Week in Regulation

May Closes With a Whimper

Merely one week after noting the roughly two-month-long spell of significant regulatory activity, things took a bit of a turn during the holiday-shortened final week of May. Last week yielded only eight rulemakings with some kind of quantified economic impact. Unlike most recent weeks, however, these effects were all measured in the millions of dollars. A Federal Trade Commission (FTC) rule on notifications for private health record breaches provided the main item of the week. Across all rulemakings, agencies published $301.1 million in total costs and added 14,488 annual paperwork burden hours.

REGULATORY TOPLINES

  • Proposed Rules: 22
  • Final Rules: 50
  • 2024 Total Pages: 47,381
  • 2024 Final Rule Costs: $1.2 trillion
  • 2024 Proposed Rule Costs: $36.3 billion

NOTABLE REGULATORY ACTIONS

The most significant rulemaking of the week was the FTC “Health Breach Notification Rule.” The rule makes a series of changes to the Commission’s current regulatory framework for how companies need to notify consumers about personal health records breaches, with an eye toward incorporating electronic health apps that have come online in recent years. With this expansion of regulatory authority, FTC estimates that the rule would involve “193,000 covered entities,” but expects only an average of 82 breaches per year. The agency further estimates, however, that each breach could affect an average of more than 93,000 consumers. As such, FTC finds that the annual costs involved in duly notifying these consumers will come out to roughly $93 million each year, or nearly $280 million over a three-year period.
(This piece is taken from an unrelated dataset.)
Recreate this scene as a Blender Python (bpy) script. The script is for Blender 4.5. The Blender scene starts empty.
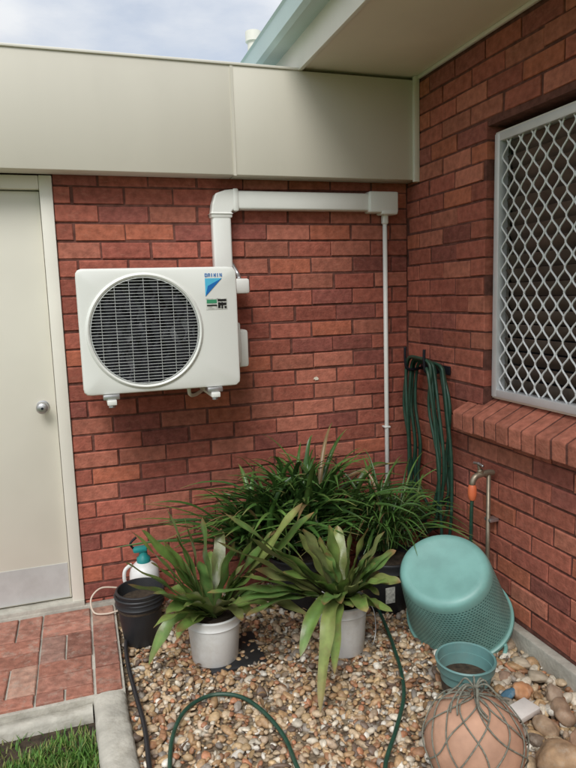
import bpy, bmesh, math, random
import numpy as np
from mathutils import Vector, Matrix, Euler
random.seed(7); np.random.seed(7)
SC=bpy.context.scene; COL=SC.collection

# ------------------------------------------------------------------ materials
def new_mat(name):
    m=bpy.data.materials.new(name); m.use_nodes=True
    return m, m.node_tree.nodes, m.node_tree.links, m.node_tree.nodes['Principled BSDF']
def mat(name, col, rough=0.6, metal=0.0, var=0.12, scale=8.0, bump=0.0, bscale=60.0, dirt=0.0, dirtcol=(0.12,0.09,0.06), spec=0.5, streak=False, detail=3):
    m,N,L,b=new_mat(name)
    tc=N.new('ShaderNodeTexCoord')
    no=N.new('ShaderNodeTexNoise'); no.inputs['Scale'].default_value=scale; no.inputs['Detail'].default_value=detail
    if streak:
        mp=N.new('ShaderNodeMapping'); mp.inputs['Scale'].default_value=(1,1,0.12)
        L.new(tc.outputs['Object'],mp.inputs[0]); L.new(mp.outputs[0],no.inputs['Vector'])
    else: L.new(tc.outputs['Object'],no.inputs['Vector'])
    mr=N.new('ShaderNodeMapRange'); mr.inputs[1].default_value=0.3; mr.inputs[2].default_value=0.7
    mr.inputs[3].default_value=1-var; mr.inputs[4].default_value=1+var
    L.new(no.outputs['Fac'],mr.inputs[0])
    mx=N.new('ShaderNodeVectorMath'); mx.operation='SCALE'
    mx.inputs[0].default_value=col[:3]; L.new(mr.outputs[0],mx.inputs['Scale'])
    out=mx.outputs[0]
    if dirt>0:
        n2=N.new('ShaderNodeTexNoise'); n2.inputs['Scale'].default_value=scale*0.45; n2.inputs['Detail'].default_value=6; n2.inputs['Roughness'].default_value=0.7
        L.new(tc.outputs['Object'],n2.inputs['Vector'])
        r2=N.new('ShaderNodeMapRange'); r2.inputs[1].default_value=0.5; r2.inputs[2].default_value=0.75; r2.inputs[4].default_value=dirt
        L.new(n2.outputs['Fac'],r2.inputs[0])
        mm=N.new('ShaderNodeMix'); mm.data_type='RGBA'; L.new(r2.outputs[0],mm.inputs[0]); L.new(out,mm.inputs[6]); mm.inputs[7].default_value=(*dirtcol,1)
        out=mm.outputs[2]
    L.new(out,b.inputs['Base Color'])
    b.inputs['Roughness'].default_value=rough; b.inputs['Metallic'].default_value=metal
    b.inputs['Specular IOR Level'].default_value=spec
    if bump>0:
        n3=N.new('ShaderNodeTexNoise'); n3.inputs['Scale'].default_value=bscale; n3.inputs['Detail'].default_value=3
        L.new(tc.outputs['Object'],n3.inputs['Vector'])
        bp=N.new('ShaderNodeBump'); bp.inputs['Strength'].default_value=bump; bp.inputs['Distance'].default_value=0.004
        L.new(n3.outputs['Fac'],bp.inputs['Height']); L.new(bp.outputs[0],b.inputs['Normal'])
    return m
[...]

TRACKING THE ADMINISTRATIONS

As we have already seen from executive orders and memos, the Biden Administration will surely provide plenty of contrasts with the Trump Administration on the regulatory front. And while there is a general expectation that the current administration will seek to broadly restore Obama-esque regulatory actions, there will also be areas where it charts its own course. Since the AAF RegRodeo data extend back to 2005, it is possible to provide weekly updates on how the top-level trends of President Biden’s regulatory record track with those of his two most recent predecessors. The following table provides the cumulative totals of final rules containing some quantified economic impact from each administration through this point in their respective terms.The FTC rule discussed above was the only real mover of the Biden Administration’s final rule cost tally. Given that its impacts were merely in the hundreds of millions of dollars, such an increase barely registers in comparison to the current $1.64 trillion total. There were, however, some notable shifts in the other two administrations. The Trump Administration saw $4.9 billion cost reduction at the end of May 2020, largely due to a Department of Labor rule moving certain pension plan disclosures to an electronic format. On the flip side, the Obama Administration saw costs rise by just over $5 billion. Energy efficiency standards rules for residential clothes washers and dishwashers were the primary factors there.

TOTAL BURDENS

Since January 1, the federal government has published $1.23 trillion in total net costs (with $1.2 trillion in new costs from finalized rules) and 47.8 million hours of net annual paperwork burden increases (with 15.8 million hours coming from final rules).